Text by Catherine Grant

Notes

[1] As Gwendolyn Audrey Foster writes of the first sequence that we dissect and replay in the video, ‘This scene is central in recognizing the subversive potential of the performative within Persona. In its repetitiveness and restaging, this sequence marks the production of a mode of representation that challenges referentiality itself, not to mention patriarchal-defined referentiality. (Foster 2000: 145) Of the second scene, Robin Wood writes (2012: 273), ‘The parallel with [the character of Elisabeth (Liv Ullmann) in Persona] is obvious. The Charlotte [Ingrid Bergman] of Autumn Sonata is virtually an elaboration of the “twice-told story”’. The latter phrase is Wood’s analytical label for the repetition-with-variation scene from Persona that we figure in the first part of our video.

[2] For some further notes on this method, see Grant 2013 and 2015.

[3] Another of these videos—Lesson (Catherine Grant, video, UK, 2018) also on Autumn Sonata—is already online here: https://vimeo.com/257277668.
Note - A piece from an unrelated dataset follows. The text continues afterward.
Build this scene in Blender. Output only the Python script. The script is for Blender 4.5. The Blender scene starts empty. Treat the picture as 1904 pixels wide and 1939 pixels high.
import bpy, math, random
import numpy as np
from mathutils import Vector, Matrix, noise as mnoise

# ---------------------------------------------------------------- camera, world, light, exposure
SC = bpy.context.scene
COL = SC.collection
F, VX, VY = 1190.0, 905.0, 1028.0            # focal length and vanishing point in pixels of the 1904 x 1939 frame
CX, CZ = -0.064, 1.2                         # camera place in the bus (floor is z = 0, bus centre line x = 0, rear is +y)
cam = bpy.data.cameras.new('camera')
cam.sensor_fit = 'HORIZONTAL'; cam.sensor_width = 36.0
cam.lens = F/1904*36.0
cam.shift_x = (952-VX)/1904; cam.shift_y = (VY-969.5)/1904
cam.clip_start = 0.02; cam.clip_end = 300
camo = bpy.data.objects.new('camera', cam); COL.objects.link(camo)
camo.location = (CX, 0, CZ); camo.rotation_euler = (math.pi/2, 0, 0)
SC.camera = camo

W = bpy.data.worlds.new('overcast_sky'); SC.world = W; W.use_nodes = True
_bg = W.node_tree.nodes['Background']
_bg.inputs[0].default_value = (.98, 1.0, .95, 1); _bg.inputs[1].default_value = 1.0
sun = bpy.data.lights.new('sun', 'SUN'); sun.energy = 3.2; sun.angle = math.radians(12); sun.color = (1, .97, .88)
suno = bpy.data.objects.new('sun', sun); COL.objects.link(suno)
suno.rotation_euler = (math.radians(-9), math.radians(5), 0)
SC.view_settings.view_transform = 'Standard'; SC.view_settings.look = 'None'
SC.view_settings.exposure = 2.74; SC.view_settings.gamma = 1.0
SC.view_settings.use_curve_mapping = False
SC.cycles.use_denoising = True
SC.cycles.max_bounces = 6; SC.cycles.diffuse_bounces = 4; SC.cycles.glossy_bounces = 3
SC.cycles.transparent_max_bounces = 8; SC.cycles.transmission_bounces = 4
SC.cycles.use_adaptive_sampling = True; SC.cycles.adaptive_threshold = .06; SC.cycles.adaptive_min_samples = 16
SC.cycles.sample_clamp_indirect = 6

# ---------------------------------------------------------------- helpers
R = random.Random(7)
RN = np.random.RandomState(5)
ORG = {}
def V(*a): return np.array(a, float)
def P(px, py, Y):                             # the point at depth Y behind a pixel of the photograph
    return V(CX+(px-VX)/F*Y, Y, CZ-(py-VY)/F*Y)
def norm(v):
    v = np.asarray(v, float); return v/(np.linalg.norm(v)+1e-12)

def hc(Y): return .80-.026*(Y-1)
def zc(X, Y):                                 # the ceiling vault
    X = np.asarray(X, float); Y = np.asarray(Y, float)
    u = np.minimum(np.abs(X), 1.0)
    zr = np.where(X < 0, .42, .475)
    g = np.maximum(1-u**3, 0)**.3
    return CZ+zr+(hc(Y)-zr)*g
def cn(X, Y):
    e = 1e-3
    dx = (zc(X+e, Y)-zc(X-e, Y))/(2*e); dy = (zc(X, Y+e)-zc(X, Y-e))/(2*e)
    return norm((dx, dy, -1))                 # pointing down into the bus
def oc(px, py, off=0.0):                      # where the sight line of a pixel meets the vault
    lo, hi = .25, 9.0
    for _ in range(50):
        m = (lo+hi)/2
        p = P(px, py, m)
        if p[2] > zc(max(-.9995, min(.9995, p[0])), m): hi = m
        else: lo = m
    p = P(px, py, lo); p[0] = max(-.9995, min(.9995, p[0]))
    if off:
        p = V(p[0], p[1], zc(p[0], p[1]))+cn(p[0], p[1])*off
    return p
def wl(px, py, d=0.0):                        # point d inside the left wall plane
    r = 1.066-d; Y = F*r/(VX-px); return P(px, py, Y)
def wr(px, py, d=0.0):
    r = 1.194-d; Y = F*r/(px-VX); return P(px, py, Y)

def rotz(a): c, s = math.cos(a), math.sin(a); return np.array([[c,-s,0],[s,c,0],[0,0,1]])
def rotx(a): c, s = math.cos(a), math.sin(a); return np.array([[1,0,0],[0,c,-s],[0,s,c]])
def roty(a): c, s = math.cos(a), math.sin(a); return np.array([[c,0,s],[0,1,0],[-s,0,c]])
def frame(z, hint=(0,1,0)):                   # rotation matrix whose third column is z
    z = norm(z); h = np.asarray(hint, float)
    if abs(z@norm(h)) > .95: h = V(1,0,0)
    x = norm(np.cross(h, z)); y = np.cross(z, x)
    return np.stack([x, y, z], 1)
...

[4] We have collaborated on an earlier video: WHITE [MATER]IAL (Amber Jacobs and Catherine Grant, digital video, UK, 2013), https://filmanalytical.blogspot.co.uk/2013/06/uncontained-on-todd-hayness-safe.html


REFERENCES

Burch, Noël (1981), ‘How We Got into Pictures’, Afterimage, No. 8/9, p. 29.

Cardinal, Roger (1986), ‘Pausing Over Peripheral Detail’, Framework , No. 30, pp. 112-30.

Foster, Gwendolyn Audrey (2000), ‘Feminist Theory and the Performance of Lesbian Desire in Persona’, in L. Michaels (ed.), Ingmar Bergman’s Persona, Cambridge: Cambridge University Press, pp. 130-46.

Grant, Catherine. (2012). ‘Déjà viewing?: videographic experiments in intertextual film studies’, Mediascape : UCLA’s Journal of Cinema and Media Studies (Winter 2013), http://www.tft.ucla.edu/mediascape/Winter2013_DejaViewing.html (last accessed 15 April 2018).

Grant, Catherine (2015), ‘Interplay: (Re)Finding and (Re)Framing Cinematic Experience, Film Space, and the Child’s World,’ [Video and text] LOLA, 6, 2015, http://www.lolajournal.com/6/interplay.html (last accessed 15 April 2018).

Rifaterre, Michael (1980), The Semiotics of Poetry, London: Methuen.

Sontag, Susan (2000), ‘Bergman’s Persona’, in L. Michaels (ed.), Ingmar Bergman’s Persona, Cambridge: Cambridge University Press, pp. 62-85.

Wood, Robin and Richard Lippe (2012), Ingmar Bergman, Detroit: Wayne State University Press.